It shows the world’s most complex economies are Japan, Switzerland and Germany, and the three least complex economies are Cameroon, Guinea and Nigeria.

How does Australia fare on the Economic Complexity Index? In a word, badly.

“Out of 122 economies that the experts have assessed, we come 65th , just below halfway,” Leigh will say. “For a nation that consistently ranks among the top 20 for our income per person, this is an astonishingly poor performance.”

The complexity of Australia’s exports in 2016, according to the Harvard Atlas of Complexity. Photograph: Harvard Atlas of Complexity

Leigh will say it isn’t just that Australia exports relatively few products; it’s that the products we export tend to be exported by undiversified countries.

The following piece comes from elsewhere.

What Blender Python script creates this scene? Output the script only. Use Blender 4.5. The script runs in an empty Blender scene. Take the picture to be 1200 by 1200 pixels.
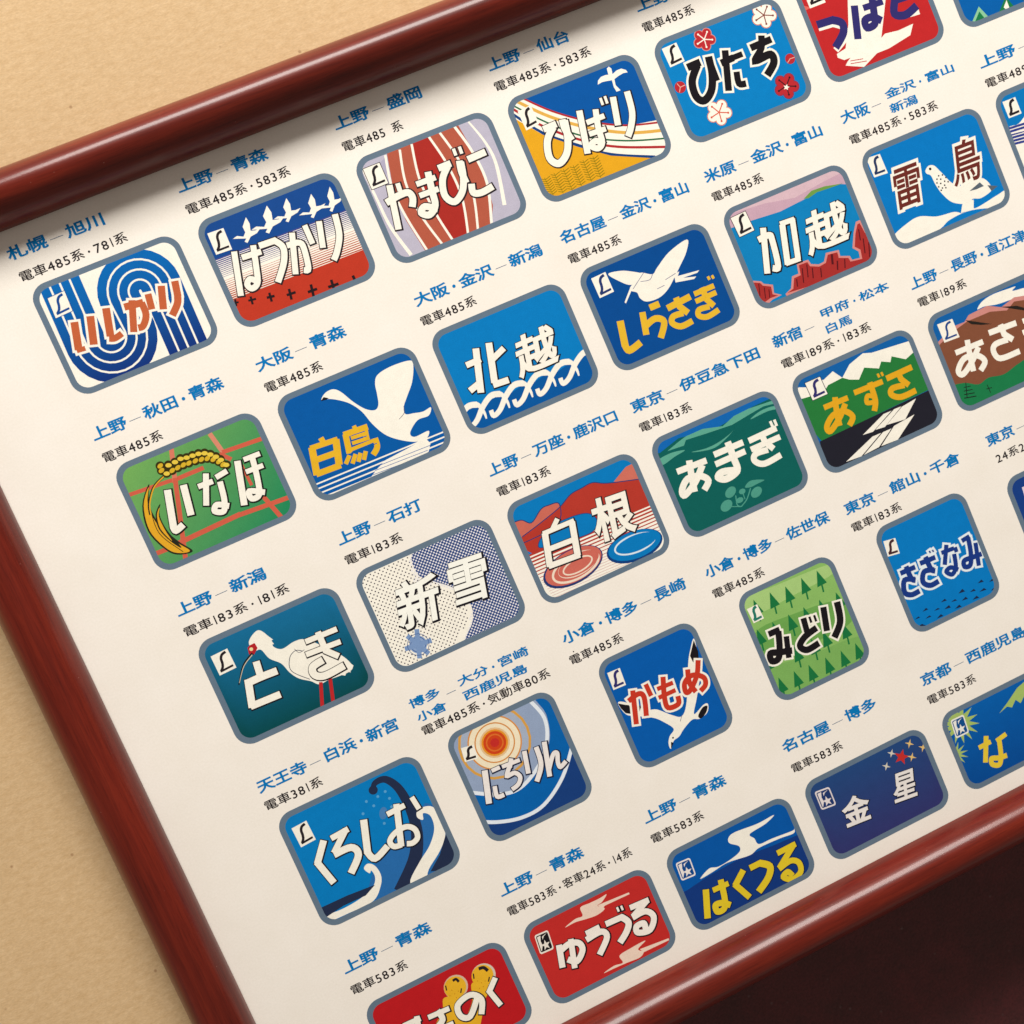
import bpy, math, random
import numpy as np
from mathutils import Matrix, Vector, geometry
random.seed(7)
SC = bpy.context.scene
COL = SC.collection
MM = 0.001

# ---------------------------------------------------------------- camera
# Poster plane coordinates: x to the right and y down the poster, millimetres;
# the world is (x, -y, height) in metres, the poster lying face up at height 0.
FOC = 1267.68
def axis_angle(a):
    v = Vector(a); return Matrix.Rotation(v.length, 3, v.normalized())
RC = axis_angle((0.04849157, -0.14257949, -0.41590404))
TC = Vector((5.98063142, -17.13514587, 373.81547841))
CC = -(RC.transposed() @ TC)
def W(x, y, h=0.0):
    return Vector((x * MM, -y * MM, h * MM))
cam_d = bpy.data.cameras.new('camera')
cam = bpy.data.objects.new('camera', cam_d); COL.objects.link(cam)
def flip(v): return Vector((v[0], -v[1], -v[2]))
m = Matrix.Identity(4)
for c, v in enumerate((flip(RC[0]), -flip(RC[1]), -flip(RC[2]))):
    for r in range(3): m[r][c] = v[r]
m.translation = flip(CC) * MM
cam.matrix_world = m
cam_d.sensor_width = 36.0
cam_d.lens = 36.0 * FOC / 1200.0
cam_d.clip_start = 0.01; cam_d.clip_end = 20
cam_d.dof.use_dof = True
cam_d.dof.focus_distance = 0.372
cam_d.dof.aperture_fstop = 15
SC.camera = cam
SC.render.resolution_x = 1024; SC.render.resolution_y = 1024

# ---------------------------------------------------------------- light
world = bpy.data.worlds.new('World'); SC.world = world
world.use_nodes = True
bg = world.node_tree.nodes['Background']
bg.inputs[0].default_value = (1.0, 0.87, 0.76, 1); bg.inputs[1].default_value = 0.26
def area(name, loc, target, sx, sy, power, col):
    l = bpy.data.lights.new(name, 'AREA'); l.shape = 'RECTANGLE'; l.size = sx; l.size_y = sy
    l.energy = power; l.color = col
    o = bpy.data.objects.new(name, l); COL.objects.link(o)
    o.location = loc
    o.rotation_euler = (Vector(target) - Vector(loc)).to_track_quat('-Z', 'Y').to_euler()
    return o
area('window_light', (0.22, 1.25, 0.82), (0, 0, 0), 1.1, 0.50, 44, (1.0, 0.965, 0.905))
SC.view_settings.view_transform = 'Standard'; SC.view_settings.look = 'None'
SC.view_settings.exposure = 0.0; SC.view_settings.gamma = 1.0
SC.render.engine = 'CYCLES'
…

And Australia’s lack of complexity is not simply a response to the mining boom – it turns out that even before the boom, our exports weren’t particularly complex.

Make-up of Australia’s exports between 1996 and 2016. Photograph: Harvard Atlas of Complexity

“Over the longer run, Hausmann and his colleagues estimate that Australia’s economic complexity ranking stayed pretty constant from the mid-1960s to the late-1970s, then fell markedly over the past generation,” Leigh will say.

“On their measures, we have never been an especially complex economy. But we’ve gotten a lot ‘simpler’ in recent years.”

How Australia’s exports looked in 2000, according to the Harvard Atlas of Complexity. Photograph: Harvard Atlas of Complexity

Leigh admits there are limitations to the atlas methodology. He will say services exports are excluded, which means higher education, tourism, financial services and legal services exports are not counted.

And the Hausmann approach looks only at trade, so a nation could in theory have a complex and diversified domestic market, but sell only simple products to the rest of the world.

“But just as the proof of the pudding is in the eating, the proof of any growth theory
is how it predicts growth,” he will say. “And anyone who wants to airily dismiss the Atlas of Complexity needs to explain the fact that it has a pretty good track record of forecasting past economic growth across nations.”